### Goal
Copy exactly the lines from the one containing "6.99).build('roof_slab', SOFFIT, LB)" through the one containing "CONC_PAVE, LB, bevel=.01)", both included, and nothing else.

### Information shown
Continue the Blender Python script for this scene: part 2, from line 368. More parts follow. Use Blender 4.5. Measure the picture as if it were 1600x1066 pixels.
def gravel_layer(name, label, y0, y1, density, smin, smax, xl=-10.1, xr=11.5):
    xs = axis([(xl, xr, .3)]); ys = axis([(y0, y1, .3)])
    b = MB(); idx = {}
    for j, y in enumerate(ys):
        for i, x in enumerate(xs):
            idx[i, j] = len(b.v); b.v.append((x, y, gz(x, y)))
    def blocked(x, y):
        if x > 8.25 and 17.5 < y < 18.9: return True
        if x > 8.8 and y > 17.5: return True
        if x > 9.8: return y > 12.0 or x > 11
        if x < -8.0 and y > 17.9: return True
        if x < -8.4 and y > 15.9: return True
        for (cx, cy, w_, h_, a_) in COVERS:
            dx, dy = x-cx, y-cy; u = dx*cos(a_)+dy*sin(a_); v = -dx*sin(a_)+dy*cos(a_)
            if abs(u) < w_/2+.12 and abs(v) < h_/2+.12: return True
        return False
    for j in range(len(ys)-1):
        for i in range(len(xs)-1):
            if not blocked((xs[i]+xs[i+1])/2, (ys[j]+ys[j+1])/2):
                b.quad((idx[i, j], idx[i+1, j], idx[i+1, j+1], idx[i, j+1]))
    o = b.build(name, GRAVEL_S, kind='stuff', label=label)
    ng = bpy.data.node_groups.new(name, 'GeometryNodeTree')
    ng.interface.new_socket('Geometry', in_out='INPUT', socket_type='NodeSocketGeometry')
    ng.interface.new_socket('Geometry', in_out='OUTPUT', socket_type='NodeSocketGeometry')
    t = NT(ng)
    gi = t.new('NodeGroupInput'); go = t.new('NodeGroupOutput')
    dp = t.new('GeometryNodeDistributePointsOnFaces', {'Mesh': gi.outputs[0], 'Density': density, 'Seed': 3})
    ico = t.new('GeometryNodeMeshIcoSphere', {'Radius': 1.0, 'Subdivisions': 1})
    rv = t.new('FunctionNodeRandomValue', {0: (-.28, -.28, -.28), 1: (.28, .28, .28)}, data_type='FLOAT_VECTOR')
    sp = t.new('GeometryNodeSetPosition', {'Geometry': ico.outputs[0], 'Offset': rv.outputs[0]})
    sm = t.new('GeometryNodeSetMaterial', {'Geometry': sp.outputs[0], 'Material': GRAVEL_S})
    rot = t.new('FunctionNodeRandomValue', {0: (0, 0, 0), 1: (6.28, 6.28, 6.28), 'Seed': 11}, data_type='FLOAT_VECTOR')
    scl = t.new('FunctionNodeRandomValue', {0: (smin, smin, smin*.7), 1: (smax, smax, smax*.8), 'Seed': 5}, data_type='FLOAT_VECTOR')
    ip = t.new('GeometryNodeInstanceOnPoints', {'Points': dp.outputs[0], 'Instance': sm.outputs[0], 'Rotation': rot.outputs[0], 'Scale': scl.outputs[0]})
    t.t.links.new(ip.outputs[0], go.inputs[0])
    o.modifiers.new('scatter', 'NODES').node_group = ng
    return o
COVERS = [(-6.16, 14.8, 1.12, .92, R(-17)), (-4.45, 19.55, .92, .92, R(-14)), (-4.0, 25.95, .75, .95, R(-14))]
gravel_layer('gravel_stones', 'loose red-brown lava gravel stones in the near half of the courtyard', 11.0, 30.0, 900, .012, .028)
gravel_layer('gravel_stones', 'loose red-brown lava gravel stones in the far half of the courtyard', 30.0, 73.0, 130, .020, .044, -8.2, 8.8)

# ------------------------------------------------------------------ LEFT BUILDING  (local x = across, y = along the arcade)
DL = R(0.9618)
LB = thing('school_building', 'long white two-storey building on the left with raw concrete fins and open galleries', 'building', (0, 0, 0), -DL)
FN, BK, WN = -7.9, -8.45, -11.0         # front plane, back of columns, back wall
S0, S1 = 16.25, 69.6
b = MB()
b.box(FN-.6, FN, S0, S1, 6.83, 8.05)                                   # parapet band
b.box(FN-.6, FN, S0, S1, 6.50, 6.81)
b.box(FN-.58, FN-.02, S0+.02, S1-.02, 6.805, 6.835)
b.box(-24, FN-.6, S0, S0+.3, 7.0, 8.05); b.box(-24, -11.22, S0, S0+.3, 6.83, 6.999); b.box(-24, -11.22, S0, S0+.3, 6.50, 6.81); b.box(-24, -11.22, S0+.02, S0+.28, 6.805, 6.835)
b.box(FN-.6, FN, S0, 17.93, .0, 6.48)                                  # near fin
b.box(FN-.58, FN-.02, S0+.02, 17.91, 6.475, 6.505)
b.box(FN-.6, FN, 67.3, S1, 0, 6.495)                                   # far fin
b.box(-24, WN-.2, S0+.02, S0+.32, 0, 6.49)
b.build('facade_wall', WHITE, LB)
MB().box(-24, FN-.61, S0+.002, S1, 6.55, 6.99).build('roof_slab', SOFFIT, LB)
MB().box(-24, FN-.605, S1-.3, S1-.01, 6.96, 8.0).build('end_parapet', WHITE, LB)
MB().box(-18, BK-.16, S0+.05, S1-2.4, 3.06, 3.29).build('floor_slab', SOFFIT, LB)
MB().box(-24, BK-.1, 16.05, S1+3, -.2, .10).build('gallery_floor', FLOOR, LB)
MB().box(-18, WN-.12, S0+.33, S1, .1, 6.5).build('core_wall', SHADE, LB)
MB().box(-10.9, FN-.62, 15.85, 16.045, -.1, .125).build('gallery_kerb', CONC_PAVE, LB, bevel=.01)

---

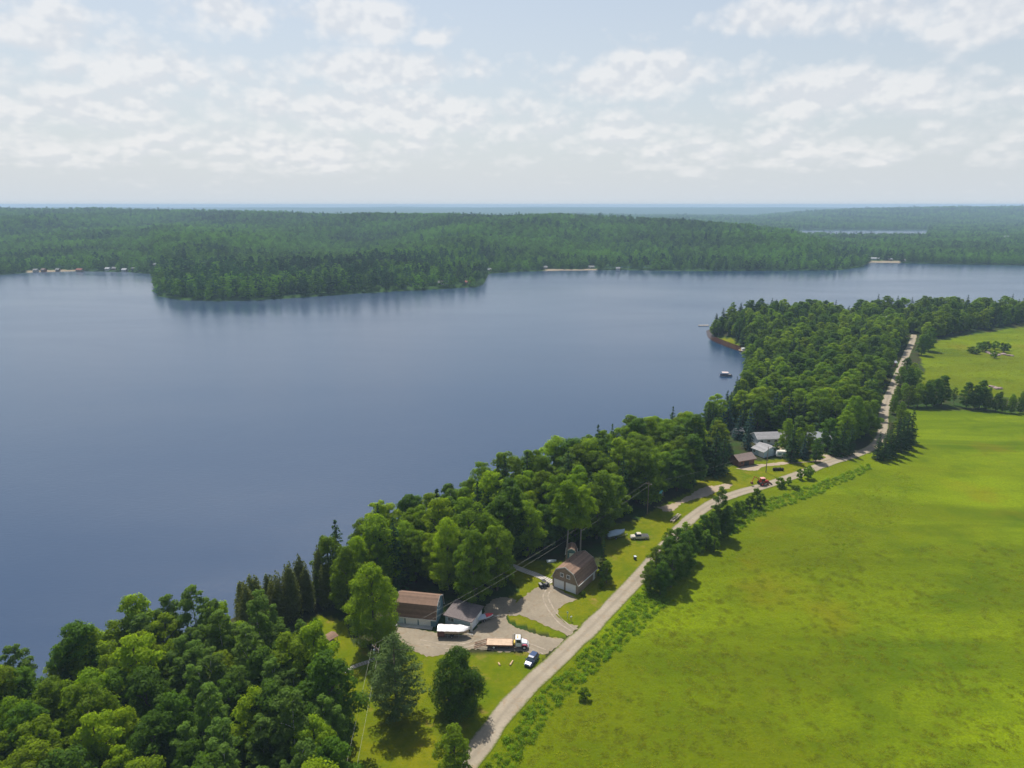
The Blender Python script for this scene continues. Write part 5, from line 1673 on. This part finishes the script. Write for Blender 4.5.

* * *

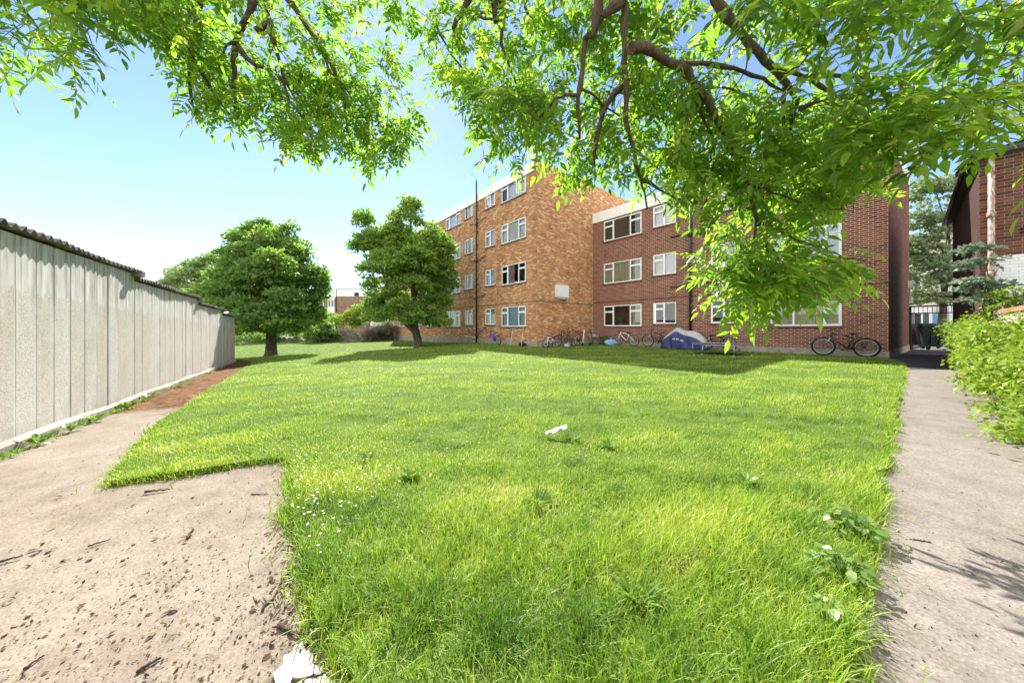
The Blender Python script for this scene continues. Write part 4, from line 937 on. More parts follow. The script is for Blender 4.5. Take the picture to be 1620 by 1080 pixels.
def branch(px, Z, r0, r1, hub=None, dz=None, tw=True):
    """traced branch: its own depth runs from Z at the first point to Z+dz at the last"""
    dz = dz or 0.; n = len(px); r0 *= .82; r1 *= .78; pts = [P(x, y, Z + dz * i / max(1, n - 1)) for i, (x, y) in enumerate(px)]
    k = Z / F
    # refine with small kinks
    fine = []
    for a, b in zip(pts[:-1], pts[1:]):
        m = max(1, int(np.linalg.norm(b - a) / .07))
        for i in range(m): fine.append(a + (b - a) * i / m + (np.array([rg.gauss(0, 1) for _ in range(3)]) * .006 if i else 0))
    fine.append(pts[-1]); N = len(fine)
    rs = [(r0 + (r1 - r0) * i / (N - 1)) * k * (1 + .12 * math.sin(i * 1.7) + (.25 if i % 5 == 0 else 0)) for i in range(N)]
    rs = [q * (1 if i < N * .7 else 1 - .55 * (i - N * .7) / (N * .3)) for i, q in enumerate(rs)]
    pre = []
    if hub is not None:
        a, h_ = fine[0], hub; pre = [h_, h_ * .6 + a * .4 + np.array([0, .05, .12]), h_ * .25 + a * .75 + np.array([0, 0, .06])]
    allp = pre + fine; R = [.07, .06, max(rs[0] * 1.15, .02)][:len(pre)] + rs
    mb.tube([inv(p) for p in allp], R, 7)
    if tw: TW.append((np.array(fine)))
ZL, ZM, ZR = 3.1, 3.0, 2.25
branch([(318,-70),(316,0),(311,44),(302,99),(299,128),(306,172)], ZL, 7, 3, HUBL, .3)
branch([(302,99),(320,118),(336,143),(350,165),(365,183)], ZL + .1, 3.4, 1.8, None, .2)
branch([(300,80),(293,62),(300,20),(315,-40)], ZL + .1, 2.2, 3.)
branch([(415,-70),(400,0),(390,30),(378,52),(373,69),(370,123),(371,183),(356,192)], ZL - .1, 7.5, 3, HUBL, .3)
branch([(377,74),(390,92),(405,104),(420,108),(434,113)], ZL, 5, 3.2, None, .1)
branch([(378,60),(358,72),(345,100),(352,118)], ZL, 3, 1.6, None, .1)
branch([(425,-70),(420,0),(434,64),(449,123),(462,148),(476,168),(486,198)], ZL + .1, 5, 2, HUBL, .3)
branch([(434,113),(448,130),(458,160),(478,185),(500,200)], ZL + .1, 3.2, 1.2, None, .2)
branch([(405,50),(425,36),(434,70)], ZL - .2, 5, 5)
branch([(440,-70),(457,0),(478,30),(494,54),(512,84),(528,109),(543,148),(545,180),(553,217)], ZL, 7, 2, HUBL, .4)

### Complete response
MB().box(-24, FN-.61, S0+.002, S1, 6.55, 6.99).build('roof_slab', SOFFIT, LB)
MB().box(-24, FN-.605, S1-.3, S1-.01, 6.96, 8.0).build('end_parapet', WHITE, LB)
MB().box(-18, BK-.16, S0+.05, S1-2.4, 3.06, 3.29).build('floor_slab', SOFFIT, LB)
MB().box(-24, BK-.1, 16.05, S1+3, -.2, .10).build('gallery_floor', FLOOR, LB)
MB().box(-18, WN-.12, S0+.33, S1, .1, 6.5).build('core_wall', SHADE, LB)
MB().box(-10.9, FN-.62, 15.85, 16.045, -.1, .125).build('gallery_kerb', CONC_PAVE, LB, bevel=.01)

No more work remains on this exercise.